(Stored records)
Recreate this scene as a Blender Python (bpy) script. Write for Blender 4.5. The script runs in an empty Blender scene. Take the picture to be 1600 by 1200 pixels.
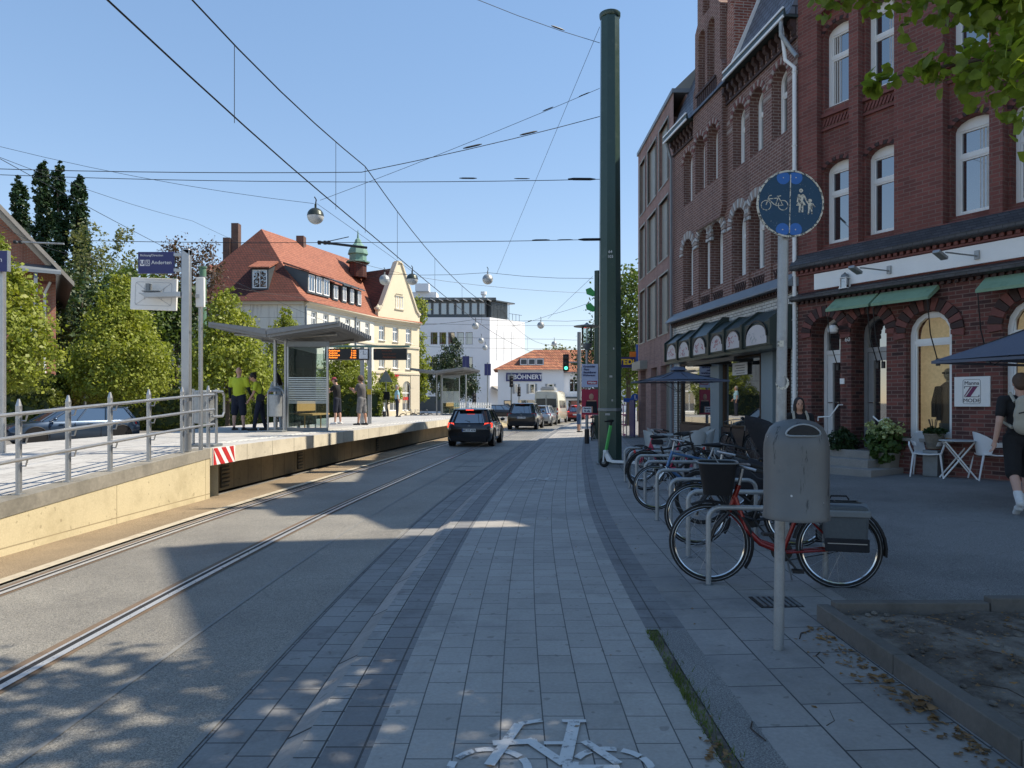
import bpy, bmesh, math, random
import numpy as np
from mathutils import Vector, Matrix
from mathutils.geometry import tessellate_polygon
R = math.radians
SC = bpy.context.scene
COL = SC.collection
rnd = random.Random(7)

# ------------------------------------------------------------------ camera, sky, sun, exposure
F, HOR, EYE = 1110.0, 629.0, 1.6            # focal length and horizon of the photograph in its own pixels, eye height in metres
cam = bpy.data.cameras.new("camera"); camo = bpy.data.objects.new("camera", cam); COL.objects.link(camo)
cam.sensor_width = 36; cam.lens = 36 * F / 1600; cam.shift_y = (HOR - 600) / 1600
cam.clip_start = 0.1; cam.clip_end = 3000
camo.location = (0, 0, EYE); camo.rotation_euler = (R(90), 0, 0)
SC.camera = camo
SKY_GAMMA, SKY_SAT, SKY_STR = 0.56, 1.47, 0.222
SUN_EL, SUN_AZ = 51.0, 8.0                  # elevation; azimuth counted from +X towards +Y
sdir = Vector((math.cos(R(SUN_EL)) * math.cos(R(SUN_AZ)), math.cos(R(SUN_EL)) * math.sin(R(SUN_AZ)), math.sin(R(SUN_EL))))
w = bpy.data.worlds.new("World"); SC.world = w; w.use_nodes = True
nt = w.node_tree; sky = nt.nodes.new("ShaderNodeTexSky"); sky.sky_type = 'NISHITA'; sky.sun_disc = False
sky.sun_elevation = R(SUN_EL); sky.sun_rotation = R(90 - SUN_AZ); sky.air_density = 1.0; sky.dust_density = 0.0; sky.ozone_density = 2.0
gam = nt.nodes.new("ShaderNodeGamma"); gam.inputs[1].default_value = SKY_GAMMA; hs = nt.nodes.new("ShaderNodeHueSaturation"); hs.inputs["Saturation"].default_value = SKY_SAT
nt.links.new(sky.outputs[0], gam.inputs[0]); nt.links.new(gam.outputs[0], hs.inputs["Color"]); tn = nt.nodes.new("ShaderNodeMix"); tn.data_type = 'RGBA'; tn.blend_type = 'MULTIPLY'; tn.inputs[0].default_value = 1; tn.inputs[7].default_value = (1.06, .975, .985, 1)
nt.links.new(hs.outputs[0], tn.inputs[6]); nt.links.new(tn.outputs[2], nt.nodes["Background"].inputs[0]); nt.nodes["Background"].inputs[1].default_value = SKY_STR
sl = bpy.data.lights.new("sun", 'SUN'); sl.energy = 4.3; sl.angle = R(0.5); sl.color = (1.0, 0.9, 0.74)
so = bpy.data.objects.new("sun", sl); COL.objects.link(so); so.location = (20, 0, 40)
so.rotation_euler = sdir.to_track_quat('Z', 'Y').to_euler()
SC.view_settings.view_transform = 'Standard'; SC.view_settings.look = 'None'; SC.view_settings.gamma = 1
SC.view_settings.use_curve_mapping = False; SC.view_settings.exposure = 0.78
SC.cycles.max_bounces = 6; SC.cycles.transparent_max_bounces = 12; SC.cycles.use_denoising = True

# ------------------------------------------------------------------ helpers
def at(x, y, Y): return Vector(((x - 800) / F * Y, Y, EYE - (y - HOR) / F * Y))
def gz(X): return 0.03 * max(0.0, min(X, 12) - 1.5)

MATS = {}
def _base(name, rough, metal, spec=0.5):
    m = bpy.data.materials.new(name); m.use_nodes = True; n = m.node_tree.nodes; b = n["Principled BSDF"]
    b.inputs["Roughness"].default_value = rough; b.inputs["Metallic"].default_value = metal
    b.inputs["Specular IOR Level"].default_value = spec
    MATS[name] = m
    return m, m.node_tree, b
def _n(t, kind, **kw):
    n = t.nodes.new(kind)
    for k, v in kw.items():
        if k in n.inputs: n.inputs[k].default_value = v
        else: setattr(n, k, v)
    return n
def c4(c): return (c[0], c[1], c[2], 1)
def sc(c, k): return tuple(min(1, x * k) for x in c)
def mixc(t, fac, a, b, mode='MIX'):
    m = t.nodes.new("ShaderNodeMix"); m.data_type = 'RGBA'; m.blend_type = mode
    if isinstance(fac, (int, float)): m.inputs[0].default_value = fac
    else: t.links.new(fac, m.inputs[0])
    for v, i in ((a, 6), (b, 7)):
        if isinstance(v, tuple): m.inputs[i].default_value = c4(v)
        else: t.links.new(v, m.inputs[i])
    return m.outputs[2]
def ramp(t, v, lo, hi):
    r = _n(t, "ShaderNodeMapRange"); t.links.new(v, r.inputs[0]); r.inputs[1].default_value = lo; r.inputs[2].default_value = hi
    return r.outputs[0]
def noise(t, vec, scale, detail=4, rough=0.6):
    n = _n(t, "ShaderNodeTexNoise", Scale=scale, Detail=detail, Roughness=rough)
    if vec is not None: t.links.new(vec, n.inputs["Vector"])
    return n.outputs["Fac"]
def bump(t, b, h, st, dist=0.01):
    k = _n(t, "ShaderNodeBump", Strength=st, Distance=dist); t.links.new(h, k.inputs["Height"]); t.links.new(k.outputs[0], b.inputs["Normal"])
def mat(name, col, rough=0.6, metal=0.0, var=0.18, scale=3.0, bmp=0.0, bscale=80, dirt=None, dscale=1.2, dlo=0.5, dhi=0.7, spec=0.5, emit=0):
    """plain surface with two scales of tone variation, optional worn patches and fine relief"""
    if name in MATS: return MATS[name]
    m, t, b = _base(name, rough, metal, spec)
    tc = _n(t, "ShaderNodeTexCoord"); o = tc.outputs["Object"]
    c = mixc(t, noise(t, o, scale), sc(col, 1 - var), sc(col, 1 + var))
    c = mixc(t, ramp(t, noise(t, o, scale * 14, 2), 0.3, 0.7), c, mixc(t, 1.0, c, (1 - var * .6,) * 3, 'MULTIPLY'))
    if dirt: c = mixc(t, ramp(t, noise(t, o, dscale, 6, .7), dlo, dhi), c, dirt)
    t.links.new(c, b.inputs["Base Color"])
    r = _n(t, "ShaderNodeMapRange"); t.links.new(noise(t, o, scale * 5, 3), r.inputs[0]); r.inputs[3].default_value = max(0, rough - .1); r.inputs[4].default_value = min(1, rough + .1)
    t.links.new(r.outputs[0], b.inputs["Roughness"])
    if bmp: bump(t, b, noise(t, o, bscale, 3), bmp)
    if emit: t.links.new(c, b.inputs["Emission Color"]); b.inputs["Emission Strength"].default_value = emit
    return m
def bricks(name, c1, c2, mortar, bw=0.25, bh=0.075, gap=0.011, uv=False, rough=0.8, var=0.35, bmp=0.5, off=0.5, dark=None, swap=False, spec=0.4, pat=1.0, sm=.1, squash=1.0):
    if name in MATS: return MATS[name]
    m, t, b = _base(name, rough, 0, spec)
    tc = _n(t, "ShaderNodeTexCoord"); src = tc.outputs["UV" if uv else "Object"]
    sx = _n(t, "ShaderNodeSeparateXYZ"); t.links.new(src, sx.inputs[0]); cb = _n(t, "ShaderNodeCombineXYZ")
    if uv:
        a, c_ = (1, 0) if swap else (0, 1)
        t.links.new(sx.outputs[a], cb.inputs[0]); t.links.new(sx.outputs[c_], cb.inputs[1])
    else:
        ad = _n(t, "ShaderNodeMath", operation='ADD'); t.links.new(sx.outputs[0], ad.inputs[0]); t.links.new(sx.outputs[1], ad.inputs[1])
        t.links.new(ad.outputs[0], cb.inputs[0]); t.links.new(sx.outputs[2], cb.inputs[1])
    br = _n(t, "ShaderNodeTexBrick", Scale=1.0); br.offset = off; br.squash = squash
    br.inputs["Brick Width"].default_value = bw; br.inputs["Row Height"].default_value = bh
    br.inputs["Mortar Size"].default_value = gap; br.inputs["Mortar Smooth"].default_value = sm; br.inputs["Bias"].default_value = 0.0
    br.inputs["Color1"].default_value = c4(c1); br.inputs["Color2"].default_value = c4(c2); br.inputs["Mortar"].default_value = c4(mortar)
    t.links.new(cb.outputs[0], br.inputs["Vector"])
    c = mixc(t, 1.0, br.outputs[0], mixc(t, noise(t, src, 1.3, 5), (1 - var,) * 3, (1 + var,) * 3), 'MULTIPLY')
    c = mixc(t, 1.0, c, mixc(t, noise(t, src, 45, 3), (.78,) * 3, (1.22,) * 3), 'MULTIPLY')
    if dark: c = mixc(t, ramp(t, noise(t, src, .55, 6, .7), .52, .72), c, dark)
    else:                                      # soot and rain streaks down the wall
        mp = _n(t, "ShaderNodeMapping"); mp.inputs["Scale"].default_value = (1, 1, .12); t.links.new(src, mp.inputs[0])
        c = mixc(t, ramp(t, noise(t, mp.outputs[0], 2.6, 5, .7), .5, .72), c, mixc(t, 1., c, (.62, .6, .6), 'MULTIPLY'))
    if uv:                                     # gum spots, drips and worn grey patches
        c = mixc(t, ramp(t, noise(t, src, 11, 1), .69, .72), c, mixc(t, 1., c, (.72, .71, .7), 'MULTIPLY')); c = mixc(t, ramp(t, noise(t, src, 2.1, 6, .75), .5, .75), c, mixc(t, 1., c, (.8, .79, .77), 'MULTIPLY'))
    t.links.new(c, b.inputs["Base Color"])
    ad2 = _n(t, "ShaderNodeMath", operation='MULTIPLY_ADD'); t.links.new(noise(t, src, 60, 2), ad2.inputs[0]); ad2.inputs[1].default_value = .25
    inv = _n(t, "ShaderNodeMath", operation='SUBTRACT'); inv.inputs[0].default_value = 1; t.links.new(br.outputs[1], inv.inputs[1])
    t.links.new(inv.outputs[0], ad2.inputs[2]); bump(t, b, ad2.outputs[0], bmp, .006)
    return m
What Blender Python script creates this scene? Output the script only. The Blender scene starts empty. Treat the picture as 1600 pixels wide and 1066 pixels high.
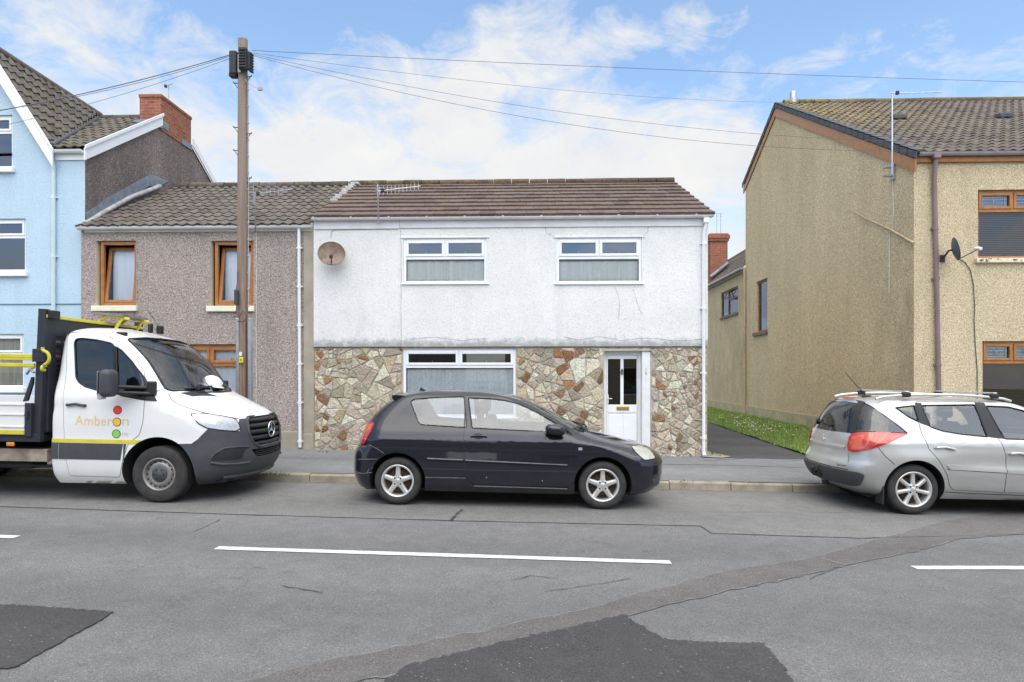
import bpy, bmesh, math, random
import numpy as np
from mathutils import Vector, Matrix
from mathutils.bvhtree import BVHTree
R = math.radians
scene = bpy.context.scene
col = scene.collection
random.seed(7)

# ------------------------------------------------------------------ camera model (1600 x 1066 photograph)
F, HOR, EPS, SLOPE, CH = 1000.0, 590.0, 0.03, 0.016, 1.66
def ray(px, py):
    cx = (px - 800) / F; cz = (HOR - py) / F
    return Vector((cx * math.cos(EPS) - math.sin(EPS), cx * math.sin(EPS) + math.cos(EPS), cz))
def W(px, py, Y):                       # point of the plane y = Y seen at that pixel
    d = ray(px, py); t = Y / d.y
    return Vector((t * d.x, Y, CH + t * d.z))
def WX(px, py, X):                      # point of the plane x = X
    d = ray(px, py); t = X / d.x
    return Vector((X, t * d.y, CH + t * d.z))
def G(px, py, h=0.0):                   # point of the sloping street, h above the road
    d = ray(px, py); t = (h - CH) / (d.z + SLOPE * d.x)
    return Vector((t * d.x, t * d.y, CH + t * d.z))
def road_z(x): return -SLOPE * x

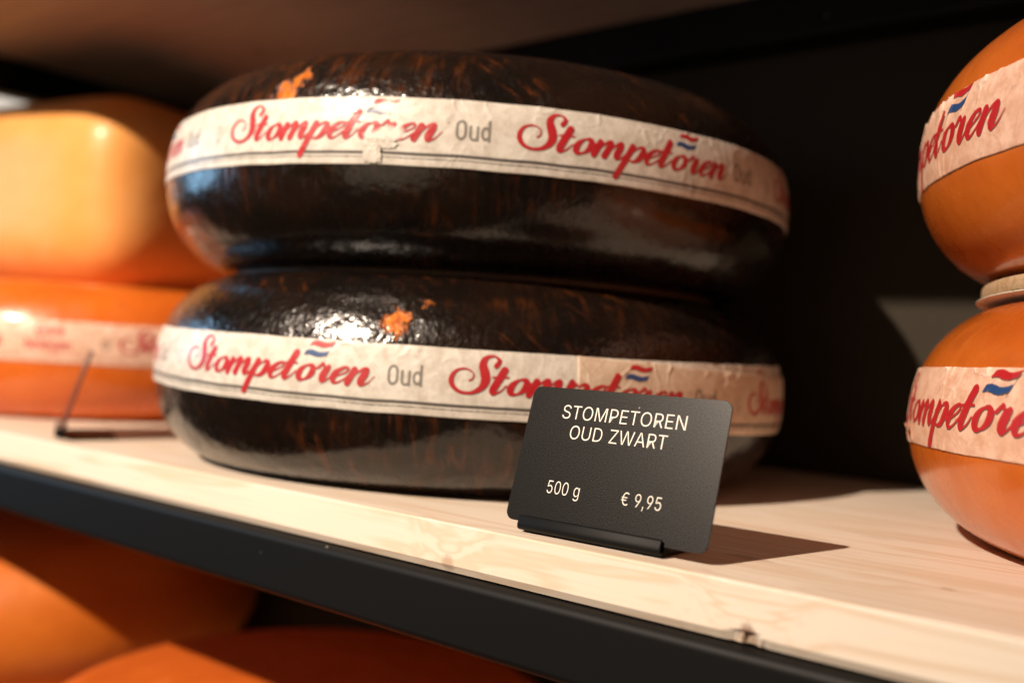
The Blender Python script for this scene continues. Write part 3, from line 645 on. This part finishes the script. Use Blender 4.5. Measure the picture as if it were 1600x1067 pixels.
# ------------------------------------------------------------------ price cards and holders
GL = json.loads(r'''{"S":[447,[[224,-9,188,-7,156,-1,128,9,102,23,81,40,64,60,51,83,42,109,38,137,104,137,108,118,114,102,123,88,136,76,150,66,166,59,185,53,204,50,224,49,246,50,267,54,286,60,303,69,317,79,329,92,338,106,344,122,346,139,344,154,340,168,332,179,322,189,310,197,296,205,280,211,263,217,245,222,184,239,145,253,112,269,86,289,67,313,56,341,52,372,54,400,62,425,75,448,92,468,113,484,138,498,165,508,195,514,227,516,259,514,289,508,316,498,340,484,360,468,377,449,390,427,398,403,401,378,337,378,332,402,320,421,302,437,280,449,254,456,225,459,204,457,185,454,167,448,152,440,139,430,129,418,121,405,117,391,115,376,117,359,122,345,131,334,142,324,155,315,169,308,184,302,198,297,212,293,264,279,279,275,295,270,312,264,328,256,344,248,359,238,372,226,384,213,395,198,402,180,407,161,408,139,406,112,399,87,386,64,370,43,349,25,323,11,294,0,261,-7]]],"T":[449,[[32,452,32,509,417,509,417,452,257,452,257,0,193,0,193,452]]],"O":[533,[[267,-7,225,-3,186,7,150,25,119,49,92,79,70,115,53,157,44,203,40,254,44,305,53,352,70,393,92,429,119,459,150,484,186,501,225,512,267,516,309,512,348,501,384,484,415,459,442,429,464,393,480,352,490,305,493,254,490,203,480,157,464,115,442,79,415,49,384,25,348,7,309,-3],[267,53,296,55,324,63,349,76,372,94,392,116,408,144,420,176,428,213,430,254,428,295,420,332,408,365,392,392,372,415,349,433,324,446,296,453,267,456,237,453,210,445,184,433,161,415,142,392,125,364,113,332,106,295,103,254,106,213,113,176,125,144,142,117,161,94,184,76,210,63,237,55]]],"M":[628,[[60,0,60,509,152,509,277,187,287,159,299,123,311,84,322,49,307,49,318,83,330,121,342,158,352,187,476,509,568,509,568,0,504,0,504,291,504,327,505,369,506,413,507,457,513,457,508,441,503,425,498,409,482,363,467,322,456,291,342,0,286,0,170,291,159,321,145,361,129,408,112,457,119,457,120,416,121,372,122,328,122,291,122,0]]],"P":[445,[[60,0,60,509,235,509,272,506,305,499,332,487,356,471,375,452,390,430,400,404,407,377,409,348,407,318,400,291,390,265,375,243,356,223,332,207,305,195,272,188,235,186,109,186,109,242,233,242,257,244,279,248,297,256,312,266,324,279,333,294,339,310,343,328,344,348,343,367,339,385,333,402,324,416,312,428,297,439,279,446,257,451,232,452,125,452,125,0]]],"E":[419,[[60,0,60,509,372,509,372,452,125,452,125,286,355,286,355,229,125,229,125,57,375,57,375,0]]],"R":[449,[[60,0,60,509,236,509,273,506,305,500,333,489,356,473,376,455,390,433,401,408,407,381,409,352,407,323,401,296,390,271,376,250,356,232,333,217,305,206,273,200,236,198,96,198,96,255,234,255,258,256,280,260,298,267,313,276,325,287,334,300,340,316,344,333,345,352,344,371,340,389,334,405,325,419,313,430,298,440,279,446,258,451,233,452,125,452,125,0],[353,0,230,229,303,229,428,0]]],"N":[523,[[60,0,60,509,136,509,343,183,349,174,355,163,363,151,371,137,379,122,388,107,396,90,405,73,414,55,405,54,403,72,402,90,401,108,400,126,399,142,399,157,399,195,399,509,463,509,463,0,387,0,202,290,177,331,168,346,159,363,148,381,108,452,119,454,122,384,124,328,125,291,125,0]]],"U":[517,[[259,-8,220,-6,186,2,154,15,126,33,103,55,85,80,71,108,63,140,60,173,60,509,124,509,124,178,126,155,132,133,141,113,153,95,169,80,187,68,208,59,232,53,259,52,285,53,309,59,331,68,349,80,364,95,377,113,385,133,391,155,393,178,393,509,457,509,457,173,454,140,446,108,433,80,414,55,391,33,363,15,332,2,297,-6]]],"D":[502,[[219,0,96,0,96,57,215,57,254,60,288,68,318,81,343,99,363,122,379,149,390,181,397,216,399,255,397,294,390,329,379,361,364,388,344,410,320,428,291,441,258,449,221,452,93,452,93,509,225,509,273,505,315,495,353,478,385,455,412,426,433,391,449,351,458,306,462,255,458,205,449,159,433,119,411,83,384,54,351,31,312,14,268,3],[125,509,125,0,60,0,60,509]]],"Z":[438,[[42,0,42,46,273,385,284,400,295,415,306,431,318,446,329,461,341,476,348,454,327,453,306,453,285,452,265,452,244,452,223,452,40,452,40,509,397,509,397,462,169,129,157,113,146,97,134,81,97,33,90,54,111,55,131,56,152,57,173,57,193,57,214,57,399,57,399,0]]],"W":[686,[[155,0,16,509,82,509,163,196,167,179,172,162,175,145,187,94,190,76,194,58,197,40,189,40,193,58,196,76,200,94,203,111,207,128,211,145,224,196,306,509,380,509,462,196,466,179,470,162,474,145,486,94,490,76,494,58,497,40,488,40,492,58,495,76,499,94,503,111,506,128,510,145,523,196,603,509,670,509,530,0,455,0,368,323,362,345,357,368,351,391,346,417,341,445,336,475,350,475,345,446,340,420,335,395,330,371,324,347,318,323,230,0]]],"A":[480,[[16,0,201,509,276,509,463,0,395,0,287,302,280,323,272,346,264,372,255,402,244,438,232,478,245,478,233,437,222,402,213,371,204,345,197,322,191,302,85,0],[110,142,110,199,370,199,370,142]]],"5":[453,[[221,-7,192,-5,165,1,140,11,118,25,99,41,83,60,71,82,63,105,60,130,122,130,125,115,130,102,138,89,148,78,160,68,173,60,188,54,204,51,221,50,241,51,259,56,276,64,291,75,304,89,314,104,322,122,326,141,328,162,326,183,321,203,314,221,303,237,290,251,275,262,257,270,238,275,218,277,201,276,184,273,167,268,152,262,139,255,128,246,67,253,96,509,366,509,366,452,151,452,134,301,136,301,148,311,162,318,178,325,194,330,212,333,229,334,252,332,274,328,294,321,313,311,330,299,345,285,358,269,370,251,379,231,386,210,390,187,391,163,388,132,381,102,369,76,352,52,332,32,309,15,282,3,253,-4]]],"0":[453,[[227,-7,191,-3,158,7,130,24,105,48,85,77,69,113,57,155,50,202,48,254,50,306,57,353,69,395,85,431,106,461,130,484,159,502,191,512,227,516,262,512,295,502,323,484,348,461,368,431,384,395,396,353,403,306,405,254,403,202,396,155,384,113,368,77,348,48,323,24,295,7,263,-3],[227,50,250,52,271,60,290,74,306,92,320,116,330,144,338,176,342,213,344,254,342,295,338,332,330,365,320,393,306,416,290,435,271,449,250,457,227,460,203,457,182,449,163,435,147,416,134,393,123,365,115,332,111,295,109,254,111,213,115,176,123,144,134,116,147,92,163,74,182,60,203,52]]],"g":[425,[[207,-151,180,-149,156,-146,134,-140,114,-132,97,-122,82,-110,70,-97,59,-84,51,-69,101,-41,107,-49,114,-57,122,-66,131,-74,142,-82,154,-88,169,-93,187,-96,207,-97,236,-95,261,-87,282,-75,298,-58,308,-34,311,-6,311,68,306,68,301,60,294,51,287,41,277,32,266,23,252,16,236,10,217,6,195,5,165,7,138,14,113,27,90,43,71,65,55,90,43,120,36,154,34,191,36,229,43,263,55,293,71,320,90,342,112,361,138,374,166,382,196,384,218,383,237,379,253,373,267,365,279,356,288,346,296,336,302,327,308,319,313,319,313,379,372,379,372,-9,370,-40,363,-67,350,-90,334,-109,314,-124,291,-136,265,-144,237,-149],[205,59,227,61,246,66,264,75,278,87,290,103,300,121,307,142,311,166,312,193,311,219,307,242,300,264,291,283,279,299,264,312,247,322,227,328,205,330,182,328,163,322,145,312,130,298,118,282,109,262,102,241,98,218,96,193,98,167,102,144,109,123,118,104,131,88,145,76,163,66,183,61]]],"€":[464,[[364,329,341,279,16,279,34,329],[321,229,298,179,16,179,34,229],[423,463,398,409,388,418,377,426,366,433,354,440,342,445,329,450,316,453,302,455,288,456,261,453,236,446,213,433,193,415,175,392,161,365,150,333,143,296,141,254,143,213,150,176,161,144,175,116,193,94,213,76,236,63,261,55,288,53,302,54,316,55,329,59,342,63,354,68,365,74,376,81,386,88,396,96,422,43,403,28,383,15,361,6,337,-1,313,-5,288,-7,249,-3,212,7,179,25,150,49,125,79,105,115,90,156,81,203,78,254,81,305,90,352,105,393,125,430,150,460,179,484,212,501,249,512,288,516,313,514,337,510,361,502,383,492,404,479]]],"9":[453,[[226,516,256,513,285,506,310,494,333,478,352,458,368,434,380,408,387,378,389,347,387,322,382,296,373,270,359,240,340,207,315,168,200,0,130,0,301,248,307,248,302,238,295,229,287,221,278,214,268,207,257,202,245,198,232,195,218,195,188,197,161,203,137,214,116,229,98,247,83,269,72,294,66,321,64,352,66,382,73,411,85,436,101,459,120,479,143,494,168,506,196,513],[226,460,207,459,190,454,174,446,160,435,148,423,138,407,131,390,127,372,125,352,127,331,131,313,138,295,148,280,160,268,174,257,190,250,207,245,226,243,245,245,263,249,279,257,293,267,305,280,314,295,322,312,326,330,327,350,326,371,322,390,314,407,305,422,293,435,279,446,263,454,245,459]]],",":[188,[[38,-119,68,71,137,71,84,-119]]]}''')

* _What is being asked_
Your task is to reproduce exactly the lines from the start of the data above through the line containing "rnd = random.Random(7)", leaving every picture out.

* _Output for this task_
Recreate this scene as a Blender Python (bpy) script. Write for Blender 4.5. The script runs in an empty Blender scene. Take the picture to be 1600 by 1200 pixels.
import bpy, bmesh, math, random
import numpy as np
from mathutils import Vector, Matrix
from mathutils.geometry import tessellate_polygon
R = math.radians
SC = bpy.context.scene
COL = SC.collection
rnd = random.Random(7)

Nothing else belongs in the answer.